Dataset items
________________________

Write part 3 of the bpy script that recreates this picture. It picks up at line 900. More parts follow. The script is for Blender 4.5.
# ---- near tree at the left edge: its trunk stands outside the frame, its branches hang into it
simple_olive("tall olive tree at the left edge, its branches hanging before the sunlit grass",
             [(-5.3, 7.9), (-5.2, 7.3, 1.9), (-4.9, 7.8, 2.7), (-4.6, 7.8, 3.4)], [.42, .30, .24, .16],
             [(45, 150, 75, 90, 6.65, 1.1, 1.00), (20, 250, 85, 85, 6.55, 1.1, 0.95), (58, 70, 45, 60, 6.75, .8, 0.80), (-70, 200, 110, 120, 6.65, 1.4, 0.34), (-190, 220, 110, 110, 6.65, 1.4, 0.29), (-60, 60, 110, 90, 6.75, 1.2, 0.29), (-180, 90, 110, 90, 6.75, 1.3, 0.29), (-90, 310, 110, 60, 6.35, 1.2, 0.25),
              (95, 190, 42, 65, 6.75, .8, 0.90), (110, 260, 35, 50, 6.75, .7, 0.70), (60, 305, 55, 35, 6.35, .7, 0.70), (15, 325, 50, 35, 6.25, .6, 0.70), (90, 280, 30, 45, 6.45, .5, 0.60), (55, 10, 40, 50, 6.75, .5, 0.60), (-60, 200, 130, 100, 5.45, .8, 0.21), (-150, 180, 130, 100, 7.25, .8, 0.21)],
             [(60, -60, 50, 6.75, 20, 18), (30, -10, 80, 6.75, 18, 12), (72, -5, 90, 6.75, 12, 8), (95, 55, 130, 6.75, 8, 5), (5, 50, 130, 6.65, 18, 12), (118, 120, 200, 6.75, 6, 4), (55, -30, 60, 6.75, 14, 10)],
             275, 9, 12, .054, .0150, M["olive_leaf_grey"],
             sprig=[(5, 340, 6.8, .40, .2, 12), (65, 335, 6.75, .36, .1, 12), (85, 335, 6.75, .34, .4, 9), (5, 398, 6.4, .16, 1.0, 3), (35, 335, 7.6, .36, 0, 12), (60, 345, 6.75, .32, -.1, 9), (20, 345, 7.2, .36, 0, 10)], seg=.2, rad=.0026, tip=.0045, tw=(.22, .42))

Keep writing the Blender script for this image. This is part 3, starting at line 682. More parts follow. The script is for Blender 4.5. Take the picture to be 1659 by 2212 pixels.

________________________

What is needed: Write down all the entries again without a single difference.

Answer to the task:
Write part 3 of the bpy script that recreates this picture. It picks up at line 900. More parts follow. The script is for Blender 4.5.
# ---- near tree at the left edge: its trunk stands outside the frame, its branches hang into it
simple_olive("tall olive tree at the left edge, its branches hanging before the sunlit grass",
             [(-5.3, 7.9), (-5.2, 7.3, 1.9), (-4.9, 7.8, 2.7), (-4.6, 7.8, 3.4)], [.42, .30, .24, .16],
             [(45, 150, 75, 90, 6.65, 1.1, 1.00), (20, 250, 85, 85, 6.55, 1.1, 0.95), (58, 70, 45, 60, 6.75, .8, 0.80), (-70, 200, 110, 120, 6.65, 1.4, 0.34), (-190, 220, 110, 110, 6.65, 1.4, 0.29), (-60, 60, 110, 90, 6.75, 1.2, 0.29), (-180, 90, 110, 90, 6.75, 1.3, 0.29), (-90, 310, 110, 60, 6.35, 1.2, 0.25),
              (95, 190, 42, 65, 6.75, .8, 0.90), (110, 260, 35, 50, 6.75, .7, 0.70), (60, 305, 55, 35, 6.35, .7, 0.70), (15, 325, 50, 35, 6.25, .6, 0.70), (90, 280, 30, 45, 6.45, .5, 0.60), (55, 10, 40, 50, 6.75, .5, 0.60), (-60, 200, 130, 100, 5.45, .8, 0.21), (-150, 180, 130, 100, 7.25, .8, 0.21)],
             [(60, -60, 50, 6.75, 20, 18), (30, -10, 80, 6.75, 18, 12), (72, -5, 90, 6.75, 12, 8), (95, 55, 130, 6.75, 8, 5), (5, 50, 130, 6.65, 18, 12), (118, 120, 200, 6.75, 6, 4), (55, -30, 60, 6.75, 14, 10)],
             275, 9, 12, .054, .0150, M["olive_leaf_grey"],
             sprig=[(5, 340, 6.8, .40, .2, 12), (65, 335, 6.75, .36, .1, 12), (85, 335, 6.75, .34, .4, 9), (5, 398, 6.4, .16, 1.0, 3), (35, 335, 7.6, .36, 0, 12), (60, 345, 6.75, .32, -.1, 9), (20, 345, 7.2, .36, 0, 10)], seg=.2, rad=.0026, tip=.0045, tw=(.22, .42))

Keep writing the Blender script for this image. This is part 3, starting at line 682. More parts follow. The script is for Blender 4.5. Take the picture to be 1659 by 2212 pixels.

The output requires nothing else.